> What the task requires
Locate every line below that contains the word "objects" and copy it.

> Information provided

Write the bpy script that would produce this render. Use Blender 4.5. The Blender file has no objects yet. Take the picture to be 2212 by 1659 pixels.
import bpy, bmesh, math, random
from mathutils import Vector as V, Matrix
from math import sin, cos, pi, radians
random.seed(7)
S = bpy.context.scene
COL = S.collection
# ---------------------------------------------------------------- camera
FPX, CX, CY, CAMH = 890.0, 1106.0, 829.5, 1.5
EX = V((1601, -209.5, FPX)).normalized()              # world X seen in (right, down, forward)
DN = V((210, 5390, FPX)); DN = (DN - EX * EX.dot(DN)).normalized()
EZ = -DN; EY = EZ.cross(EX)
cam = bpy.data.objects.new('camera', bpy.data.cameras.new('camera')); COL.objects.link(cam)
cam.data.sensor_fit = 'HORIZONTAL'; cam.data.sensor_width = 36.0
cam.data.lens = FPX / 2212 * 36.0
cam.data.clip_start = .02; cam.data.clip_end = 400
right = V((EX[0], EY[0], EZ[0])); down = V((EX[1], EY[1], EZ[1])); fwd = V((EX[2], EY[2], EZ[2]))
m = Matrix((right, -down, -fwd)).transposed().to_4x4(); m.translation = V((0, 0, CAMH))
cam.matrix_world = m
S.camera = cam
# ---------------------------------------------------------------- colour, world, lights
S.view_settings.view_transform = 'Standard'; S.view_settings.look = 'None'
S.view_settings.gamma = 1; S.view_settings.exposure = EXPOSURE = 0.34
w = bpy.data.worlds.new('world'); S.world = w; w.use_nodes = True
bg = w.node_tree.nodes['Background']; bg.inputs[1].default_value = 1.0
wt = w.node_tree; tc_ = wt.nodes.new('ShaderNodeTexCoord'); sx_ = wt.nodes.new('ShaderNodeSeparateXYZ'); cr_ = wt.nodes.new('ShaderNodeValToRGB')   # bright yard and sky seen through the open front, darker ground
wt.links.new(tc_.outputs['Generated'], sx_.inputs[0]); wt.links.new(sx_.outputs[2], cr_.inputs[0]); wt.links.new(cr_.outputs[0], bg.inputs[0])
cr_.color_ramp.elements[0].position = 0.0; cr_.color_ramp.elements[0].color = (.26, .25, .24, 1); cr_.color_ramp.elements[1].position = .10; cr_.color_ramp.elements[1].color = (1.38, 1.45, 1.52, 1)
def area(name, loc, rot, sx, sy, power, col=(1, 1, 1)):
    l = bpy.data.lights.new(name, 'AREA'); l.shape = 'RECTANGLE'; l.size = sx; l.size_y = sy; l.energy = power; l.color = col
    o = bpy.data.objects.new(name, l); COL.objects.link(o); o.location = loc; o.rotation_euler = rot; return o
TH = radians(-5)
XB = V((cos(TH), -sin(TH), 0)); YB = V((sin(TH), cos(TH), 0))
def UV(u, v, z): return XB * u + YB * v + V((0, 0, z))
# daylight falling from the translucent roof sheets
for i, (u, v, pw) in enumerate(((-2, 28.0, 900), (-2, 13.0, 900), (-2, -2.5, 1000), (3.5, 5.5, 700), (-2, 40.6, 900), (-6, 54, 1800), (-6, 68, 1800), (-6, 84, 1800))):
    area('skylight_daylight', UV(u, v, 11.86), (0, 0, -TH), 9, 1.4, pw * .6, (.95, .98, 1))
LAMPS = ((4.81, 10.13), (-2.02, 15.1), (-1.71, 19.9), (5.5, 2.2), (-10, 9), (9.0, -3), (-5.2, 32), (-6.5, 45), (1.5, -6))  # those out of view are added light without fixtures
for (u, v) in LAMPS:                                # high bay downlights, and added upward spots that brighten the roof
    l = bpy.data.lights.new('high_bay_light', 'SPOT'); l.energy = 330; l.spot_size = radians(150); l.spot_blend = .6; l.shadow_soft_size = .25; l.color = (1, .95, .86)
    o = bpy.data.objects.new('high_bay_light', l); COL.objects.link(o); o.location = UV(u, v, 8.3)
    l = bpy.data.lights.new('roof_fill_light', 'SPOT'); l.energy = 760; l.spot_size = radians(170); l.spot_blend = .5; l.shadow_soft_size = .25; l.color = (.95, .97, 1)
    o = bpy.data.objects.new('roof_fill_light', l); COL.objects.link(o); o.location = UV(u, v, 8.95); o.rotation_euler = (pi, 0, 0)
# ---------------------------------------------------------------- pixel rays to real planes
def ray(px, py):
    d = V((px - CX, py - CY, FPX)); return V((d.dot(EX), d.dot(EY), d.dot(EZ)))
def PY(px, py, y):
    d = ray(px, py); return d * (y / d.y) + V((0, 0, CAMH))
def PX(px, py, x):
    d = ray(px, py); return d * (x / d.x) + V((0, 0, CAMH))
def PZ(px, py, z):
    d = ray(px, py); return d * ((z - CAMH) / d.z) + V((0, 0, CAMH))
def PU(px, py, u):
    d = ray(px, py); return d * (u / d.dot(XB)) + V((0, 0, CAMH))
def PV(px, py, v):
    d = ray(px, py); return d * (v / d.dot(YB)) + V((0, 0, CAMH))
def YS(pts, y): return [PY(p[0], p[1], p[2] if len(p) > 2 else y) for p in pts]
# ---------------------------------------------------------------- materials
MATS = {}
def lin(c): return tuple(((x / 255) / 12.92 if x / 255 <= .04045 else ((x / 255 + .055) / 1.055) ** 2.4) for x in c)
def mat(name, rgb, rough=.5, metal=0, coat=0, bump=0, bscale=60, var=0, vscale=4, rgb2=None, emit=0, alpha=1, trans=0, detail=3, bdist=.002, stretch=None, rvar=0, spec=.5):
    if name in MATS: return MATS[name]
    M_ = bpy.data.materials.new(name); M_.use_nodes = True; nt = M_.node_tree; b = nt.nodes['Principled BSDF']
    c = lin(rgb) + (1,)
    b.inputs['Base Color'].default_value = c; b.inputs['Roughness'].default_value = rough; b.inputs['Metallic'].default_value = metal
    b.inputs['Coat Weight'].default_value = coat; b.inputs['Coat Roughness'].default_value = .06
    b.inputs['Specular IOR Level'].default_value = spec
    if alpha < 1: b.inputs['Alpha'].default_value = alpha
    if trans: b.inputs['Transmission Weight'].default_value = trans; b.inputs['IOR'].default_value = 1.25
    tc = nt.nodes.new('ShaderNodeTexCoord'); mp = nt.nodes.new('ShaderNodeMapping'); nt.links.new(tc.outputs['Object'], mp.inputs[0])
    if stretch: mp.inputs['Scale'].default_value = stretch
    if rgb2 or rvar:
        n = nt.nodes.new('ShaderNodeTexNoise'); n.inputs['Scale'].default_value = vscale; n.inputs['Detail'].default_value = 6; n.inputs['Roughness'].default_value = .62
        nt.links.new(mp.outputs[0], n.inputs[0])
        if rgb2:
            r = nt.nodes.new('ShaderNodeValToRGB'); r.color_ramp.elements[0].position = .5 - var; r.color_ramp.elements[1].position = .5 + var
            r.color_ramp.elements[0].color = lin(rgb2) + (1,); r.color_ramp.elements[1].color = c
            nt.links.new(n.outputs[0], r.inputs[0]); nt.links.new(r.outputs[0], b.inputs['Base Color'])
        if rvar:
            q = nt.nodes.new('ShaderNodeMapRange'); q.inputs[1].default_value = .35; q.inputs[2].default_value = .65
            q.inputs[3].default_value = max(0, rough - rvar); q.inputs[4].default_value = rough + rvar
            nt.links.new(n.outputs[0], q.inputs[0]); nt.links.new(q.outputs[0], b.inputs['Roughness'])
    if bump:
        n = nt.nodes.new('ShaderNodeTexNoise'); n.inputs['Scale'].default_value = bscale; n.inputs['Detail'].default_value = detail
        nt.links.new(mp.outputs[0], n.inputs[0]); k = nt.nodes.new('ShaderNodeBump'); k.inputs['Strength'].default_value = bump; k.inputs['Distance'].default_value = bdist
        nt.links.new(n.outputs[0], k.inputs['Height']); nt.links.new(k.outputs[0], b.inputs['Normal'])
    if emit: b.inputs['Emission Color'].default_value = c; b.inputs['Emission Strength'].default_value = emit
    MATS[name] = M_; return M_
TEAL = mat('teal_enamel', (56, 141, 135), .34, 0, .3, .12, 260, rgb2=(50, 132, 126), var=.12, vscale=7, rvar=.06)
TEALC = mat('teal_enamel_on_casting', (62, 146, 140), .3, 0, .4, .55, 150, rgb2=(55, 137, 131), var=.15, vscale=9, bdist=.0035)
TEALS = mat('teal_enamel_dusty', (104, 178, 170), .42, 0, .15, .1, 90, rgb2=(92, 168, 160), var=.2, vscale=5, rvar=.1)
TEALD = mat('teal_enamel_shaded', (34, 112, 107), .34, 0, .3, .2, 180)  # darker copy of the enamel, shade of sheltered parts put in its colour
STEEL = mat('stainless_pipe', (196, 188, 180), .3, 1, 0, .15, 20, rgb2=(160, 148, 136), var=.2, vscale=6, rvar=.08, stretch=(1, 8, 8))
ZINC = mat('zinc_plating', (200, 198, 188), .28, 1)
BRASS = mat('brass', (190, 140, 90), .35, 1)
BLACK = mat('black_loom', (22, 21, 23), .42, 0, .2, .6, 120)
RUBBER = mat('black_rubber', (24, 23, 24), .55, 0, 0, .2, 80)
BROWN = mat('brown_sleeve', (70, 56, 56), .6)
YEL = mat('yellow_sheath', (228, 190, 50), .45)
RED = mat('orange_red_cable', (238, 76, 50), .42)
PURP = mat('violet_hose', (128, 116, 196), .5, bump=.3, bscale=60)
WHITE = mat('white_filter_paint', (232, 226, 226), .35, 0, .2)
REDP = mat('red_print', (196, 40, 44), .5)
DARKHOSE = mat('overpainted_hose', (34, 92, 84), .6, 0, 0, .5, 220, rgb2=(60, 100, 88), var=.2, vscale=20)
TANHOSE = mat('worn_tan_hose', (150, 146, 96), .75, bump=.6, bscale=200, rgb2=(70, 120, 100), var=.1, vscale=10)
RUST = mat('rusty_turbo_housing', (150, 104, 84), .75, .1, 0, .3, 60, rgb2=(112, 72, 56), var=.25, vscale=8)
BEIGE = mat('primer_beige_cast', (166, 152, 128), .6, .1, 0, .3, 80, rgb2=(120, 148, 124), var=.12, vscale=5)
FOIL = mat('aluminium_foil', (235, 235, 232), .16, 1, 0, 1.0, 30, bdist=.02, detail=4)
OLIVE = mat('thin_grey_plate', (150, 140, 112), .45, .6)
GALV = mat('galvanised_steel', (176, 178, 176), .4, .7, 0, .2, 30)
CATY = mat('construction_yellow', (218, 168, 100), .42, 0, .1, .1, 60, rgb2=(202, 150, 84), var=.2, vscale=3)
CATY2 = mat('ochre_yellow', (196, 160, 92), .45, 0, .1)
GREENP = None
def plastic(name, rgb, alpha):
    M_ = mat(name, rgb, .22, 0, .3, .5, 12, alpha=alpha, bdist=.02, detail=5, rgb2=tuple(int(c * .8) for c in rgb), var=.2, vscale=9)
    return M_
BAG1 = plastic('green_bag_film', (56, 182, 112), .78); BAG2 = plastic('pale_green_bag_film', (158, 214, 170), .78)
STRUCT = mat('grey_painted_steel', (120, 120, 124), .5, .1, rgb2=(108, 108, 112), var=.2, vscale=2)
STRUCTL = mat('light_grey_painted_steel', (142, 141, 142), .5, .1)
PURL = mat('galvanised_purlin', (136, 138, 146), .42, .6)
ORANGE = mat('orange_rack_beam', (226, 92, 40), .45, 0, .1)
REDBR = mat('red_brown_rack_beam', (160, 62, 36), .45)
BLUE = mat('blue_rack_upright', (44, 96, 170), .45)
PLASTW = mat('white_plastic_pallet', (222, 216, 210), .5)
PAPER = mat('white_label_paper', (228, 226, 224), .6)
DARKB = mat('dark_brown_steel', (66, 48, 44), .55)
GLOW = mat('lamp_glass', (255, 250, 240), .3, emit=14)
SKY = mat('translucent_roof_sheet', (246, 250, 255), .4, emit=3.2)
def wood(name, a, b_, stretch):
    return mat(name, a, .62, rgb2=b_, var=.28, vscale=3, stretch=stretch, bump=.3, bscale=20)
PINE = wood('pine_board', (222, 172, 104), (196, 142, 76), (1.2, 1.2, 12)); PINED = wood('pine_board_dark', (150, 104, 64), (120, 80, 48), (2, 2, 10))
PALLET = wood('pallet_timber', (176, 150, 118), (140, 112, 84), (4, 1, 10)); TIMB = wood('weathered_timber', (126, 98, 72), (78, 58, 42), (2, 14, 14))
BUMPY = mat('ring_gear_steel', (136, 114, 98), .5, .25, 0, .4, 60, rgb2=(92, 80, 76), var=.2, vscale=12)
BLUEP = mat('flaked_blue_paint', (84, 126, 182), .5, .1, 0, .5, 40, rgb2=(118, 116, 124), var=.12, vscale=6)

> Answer
Write the bpy script that would produce this render. Use Blender 4.5. The Blender file has no objects yet. Take the picture to be 2212 by 1659 pixels.
cam = bpy.data.objects.new('camera', bpy.data.cameras.new('camera')); COL.objects.link(cam)
    o = bpy.data.objects.new(name, l); COL.objects.link(o); o.location = loc; o.rotation_euler = rot; return o
    o = bpy.data.objects.new('high_bay_light', l); COL.objects.link(o); o.location = UV(u, v, 8.3)
    o = bpy.data.objects.new('roof_fill_light', l); COL.objects.link(o); o.location = UV(u, v, 8.95); o.rotation_euler = (pi, 0, 0)